AIM — Without the pictures, write out all the lines below exactly as they appear.

==============================

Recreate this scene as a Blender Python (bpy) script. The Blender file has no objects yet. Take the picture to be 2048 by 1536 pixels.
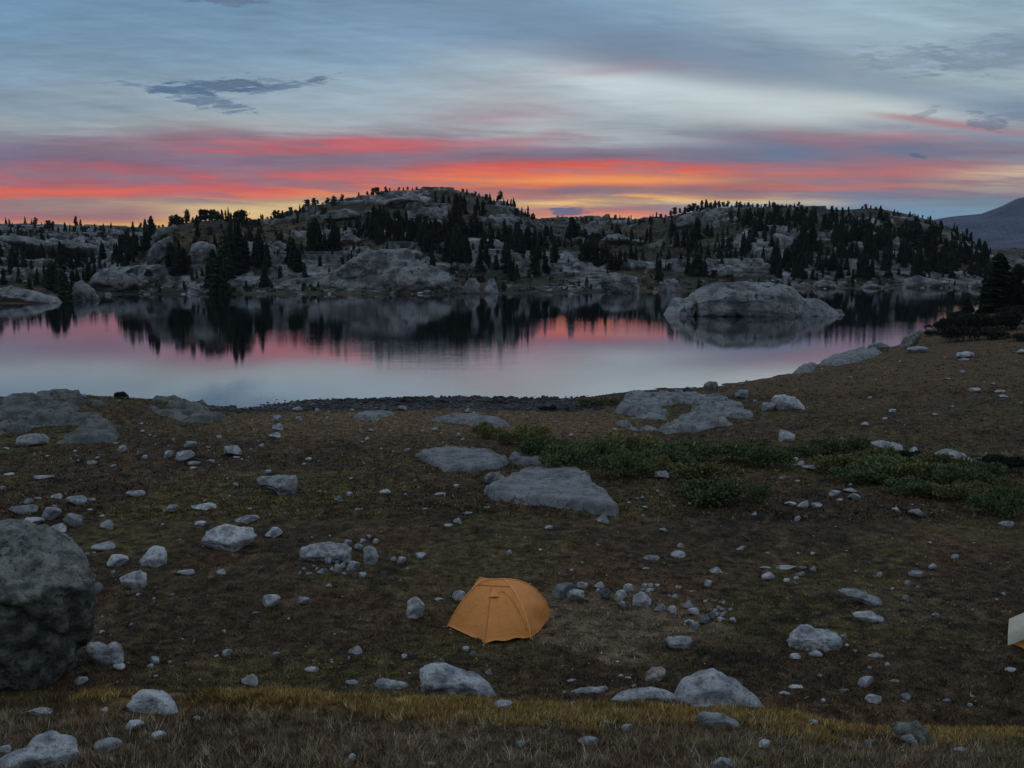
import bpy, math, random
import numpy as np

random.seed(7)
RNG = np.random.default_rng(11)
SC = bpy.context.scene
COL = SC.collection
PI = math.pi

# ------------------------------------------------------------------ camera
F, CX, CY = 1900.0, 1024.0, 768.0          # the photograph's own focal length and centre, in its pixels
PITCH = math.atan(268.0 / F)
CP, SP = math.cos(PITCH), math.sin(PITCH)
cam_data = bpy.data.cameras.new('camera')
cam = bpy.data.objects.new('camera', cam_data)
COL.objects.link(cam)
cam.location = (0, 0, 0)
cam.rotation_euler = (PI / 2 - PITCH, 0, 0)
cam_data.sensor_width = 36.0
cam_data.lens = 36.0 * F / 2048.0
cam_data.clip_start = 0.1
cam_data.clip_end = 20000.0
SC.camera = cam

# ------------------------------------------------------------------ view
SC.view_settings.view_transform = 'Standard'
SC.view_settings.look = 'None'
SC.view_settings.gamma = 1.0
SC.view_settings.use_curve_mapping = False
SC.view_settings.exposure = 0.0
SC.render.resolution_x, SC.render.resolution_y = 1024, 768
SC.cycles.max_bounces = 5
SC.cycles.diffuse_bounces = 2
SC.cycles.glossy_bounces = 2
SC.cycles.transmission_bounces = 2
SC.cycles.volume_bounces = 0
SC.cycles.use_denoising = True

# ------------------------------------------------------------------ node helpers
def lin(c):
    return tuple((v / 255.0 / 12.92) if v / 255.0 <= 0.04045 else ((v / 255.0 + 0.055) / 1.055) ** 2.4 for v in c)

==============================

WRITTEN REPLY —
Recreate this scene as a Blender Python (bpy) script. The Blender file has no objects yet. Take the picture to be 2048 by 1536 pixels.
import bpy, math, random
import numpy as np

random.seed(7)
RNG = np.random.default_rng(11)
SC = bpy.context.scene
COL = SC.collection
PI = math.pi

# ------------------------------------------------------------------ camera
F, CX, CY = 1900.0, 1024.0, 768.0          # the photograph's own focal length and centre, in its pixels
PITCH = math.atan(268.0 / F)
CP, SP = math.cos(PITCH), math.sin(PITCH)
cam_data = bpy.data.cameras.new('camera')
cam = bpy.data.objects.new('camera', cam_data)
COL.objects.link(cam)
cam.location = (0, 0, 0)
cam.rotation_euler = (PI / 2 - PITCH, 0, 0)
cam_data.sensor_width = 36.0
cam_data.lens = 36.0 * F / 2048.0
cam_data.clip_start = 0.1
cam_data.clip_end = 20000.0
SC.camera = cam

# ------------------------------------------------------------------ view
SC.view_settings.view_transform = 'Standard'
SC.view_settings.look = 'None'
SC.view_settings.gamma = 1.0
SC.view_settings.use_curve_mapping = False
SC.view_settings.exposure = 0.0
SC.render.resolution_x, SC.render.resolution_y = 1024, 768
SC.cycles.max_bounces = 5
SC.cycles.diffuse_bounces = 2
SC.cycles.glossy_bounces = 2
SC.cycles.transmission_bounces = 2
SC.cycles.volume_bounces = 0
SC.cycles.use_denoising = True

# ------------------------------------------------------------------ node helpers
def lin(c):
    return tuple((v / 255.0 / 12.92) if v / 255.0 <= 0.04045 else ((v / 255.0 + 0.055) / 1.055) ** 2.4 for v in c)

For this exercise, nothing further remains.